What the exercise asks: Make an exact copy of the lines, leaving the pictures out.

Record list:
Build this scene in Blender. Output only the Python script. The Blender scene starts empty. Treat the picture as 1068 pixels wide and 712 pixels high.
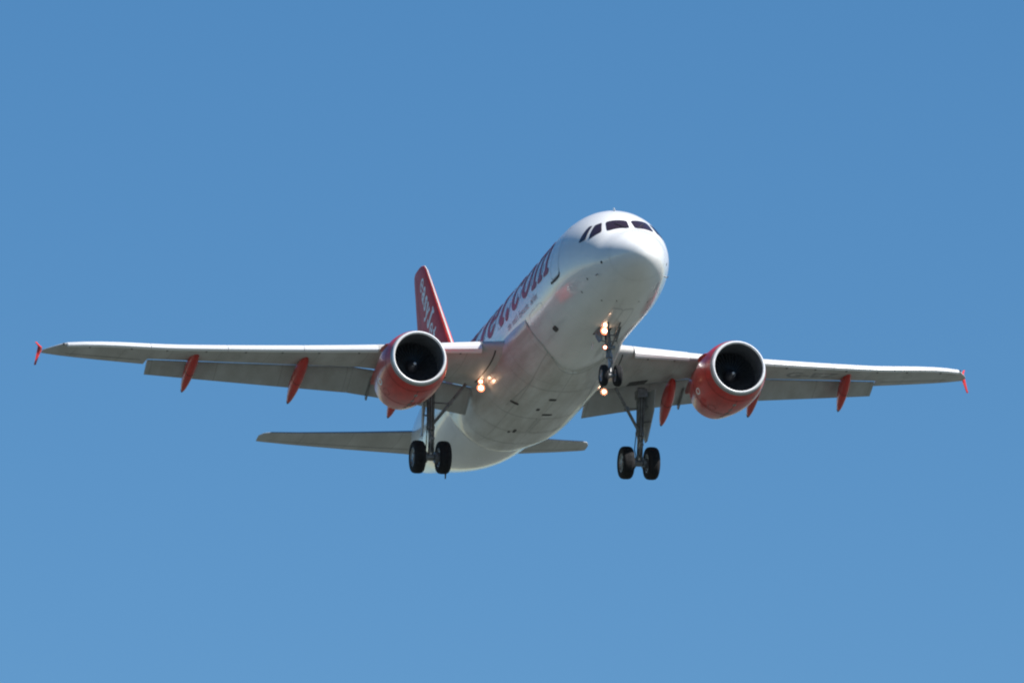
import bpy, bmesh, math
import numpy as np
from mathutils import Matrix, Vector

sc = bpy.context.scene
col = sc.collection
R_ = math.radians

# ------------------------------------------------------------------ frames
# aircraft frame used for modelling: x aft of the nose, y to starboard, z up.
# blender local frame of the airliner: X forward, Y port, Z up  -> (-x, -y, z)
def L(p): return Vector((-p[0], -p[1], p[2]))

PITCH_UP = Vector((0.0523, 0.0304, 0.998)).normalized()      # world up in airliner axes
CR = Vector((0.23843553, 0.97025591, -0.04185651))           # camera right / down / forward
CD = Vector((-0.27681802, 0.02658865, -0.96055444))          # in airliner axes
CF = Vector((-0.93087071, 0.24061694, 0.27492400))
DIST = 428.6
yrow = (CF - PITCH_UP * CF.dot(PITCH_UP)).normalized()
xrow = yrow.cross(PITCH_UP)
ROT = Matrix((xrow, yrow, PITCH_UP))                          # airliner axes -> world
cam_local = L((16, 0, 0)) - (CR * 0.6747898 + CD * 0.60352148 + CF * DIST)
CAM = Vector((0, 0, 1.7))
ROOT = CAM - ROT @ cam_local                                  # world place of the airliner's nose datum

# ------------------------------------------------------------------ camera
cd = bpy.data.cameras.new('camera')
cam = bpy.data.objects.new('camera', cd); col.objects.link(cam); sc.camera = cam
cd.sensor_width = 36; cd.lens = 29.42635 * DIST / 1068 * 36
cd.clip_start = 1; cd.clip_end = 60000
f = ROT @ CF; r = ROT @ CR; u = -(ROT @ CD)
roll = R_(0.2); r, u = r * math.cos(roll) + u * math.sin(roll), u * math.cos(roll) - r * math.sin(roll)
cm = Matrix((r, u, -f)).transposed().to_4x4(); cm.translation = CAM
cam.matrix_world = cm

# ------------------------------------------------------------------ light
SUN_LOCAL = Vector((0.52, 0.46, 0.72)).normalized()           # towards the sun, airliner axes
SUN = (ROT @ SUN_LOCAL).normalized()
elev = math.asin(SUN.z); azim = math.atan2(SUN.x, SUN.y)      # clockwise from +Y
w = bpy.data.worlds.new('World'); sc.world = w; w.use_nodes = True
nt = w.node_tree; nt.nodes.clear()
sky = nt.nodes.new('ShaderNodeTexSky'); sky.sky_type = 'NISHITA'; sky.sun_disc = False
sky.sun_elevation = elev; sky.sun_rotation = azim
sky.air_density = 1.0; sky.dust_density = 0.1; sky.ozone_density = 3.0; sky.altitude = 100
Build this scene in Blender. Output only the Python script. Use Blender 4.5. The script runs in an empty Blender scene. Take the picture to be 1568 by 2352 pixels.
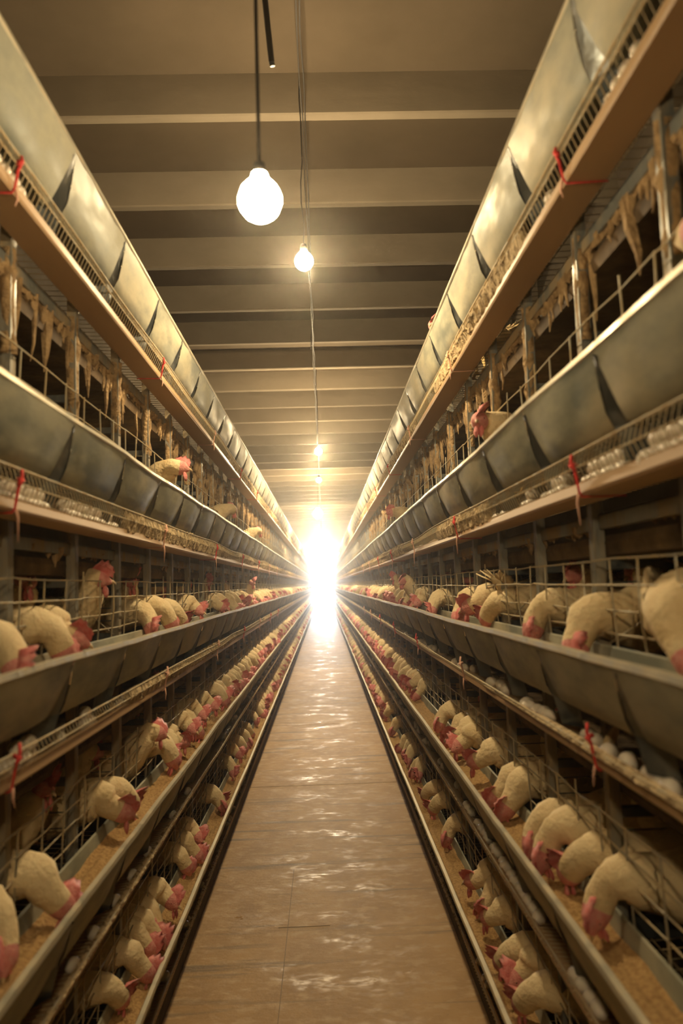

Task solution:
Build this scene in Blender. Output only the Python script. The Blender scene starts empty. Treat the picture as 1068 pixels wide and 712 pixels high.
import bpy, bmesh, math
import numpy as np
from mathutils import Matrix, Vector

sc = bpy.context.scene
col = sc.collection
R_ = math.radians

# ------------------------------------------------------------------ frames
# aircraft frame used for modelling: x aft of the nose, y to starboard, z up.
# blender local frame of the airliner: X forward, Y port, Z up  -> (-x, -y, z)
def L(p): return Vector((-p[0], -p[1], p[2]))

PITCH_UP = Vector((0.0523, 0.0304, 0.998)).normalized()      # world up in airliner axes
CR = Vector((0.23843553, 0.97025591, -0.04185651))           # camera right / down / forward
CD = Vector((-0.27681802, 0.02658865, -0.96055444))          # in airliner axes
CF = Vector((-0.93087071, 0.24061694, 0.27492400))
DIST = 428.6
yrow = (CF - PITCH_UP * CF.dot(PITCH_UP)).normalized()
xrow = yrow.cross(PITCH_UP)
ROT = Matrix((xrow, yrow, PITCH_UP))                          # airliner axes -> world
cam_local = L((16, 0, 0)) - (CR * 0.6747898 + CD * 0.60352148 + CF * DIST)
CAM = Vector((0, 0, 1.7))
ROOT = CAM - ROT @ cam_local                                  # world place of the airliner's nose datum

# ------------------------------------------------------------------ camera
cd = bpy.data.cameras.new('camera')
cam = bpy.data.objects.new('camera', cd); col.objects.link(cam); sc.camera = cam
cd.sensor_width = 36; cd.lens = 29.42635 * DIST / 1068 * 36
cd.clip_start = 1; cd.clip_end = 60000
f = ROT @ CF; r = ROT @ CR; u = -(ROT @ CD)
roll = R_(0.2); r, u = r * math.cos(roll) + u * math.sin(roll), u * math.cos(roll) - r * math.sin(roll)
cm = Matrix((r, u, -f)).transposed().to_4x4(); cm.translation = CAM
cam.matrix_world = cm

# ------------------------------------------------------------------ light
SUN_LOCAL = Vector((0.52, 0.46, 0.72)).normalized()           # towards the sun, airliner axes
SUN = (ROT @ SUN_LOCAL).normalized()
elev = math.asin(SUN.z); azim = math.atan2(SUN.x, SUN.y)      # clockwise from +Y
w = bpy.data.worlds.new('World'); sc.world = w; w.use_nodes = True
nt = w.node_tree; nt.nodes.clear()
sky = nt.nodes.new('ShaderNodeTexSky'); sky.sky_type = 'NISHITA'; sky.sun_disc = False
sky.sun_elevation = elev; sky.sun_rotation = azim
sky.air_density = 1.0; sky.dust_density = 0.1; sky.ozone_density = 3.0; sky.altitude = 100
Build this scene in Blender. Output only the Python script. Use Blender 4.5. The script runs in an empty Blender scene. Take the picture to be 1568 by 2352 pixels.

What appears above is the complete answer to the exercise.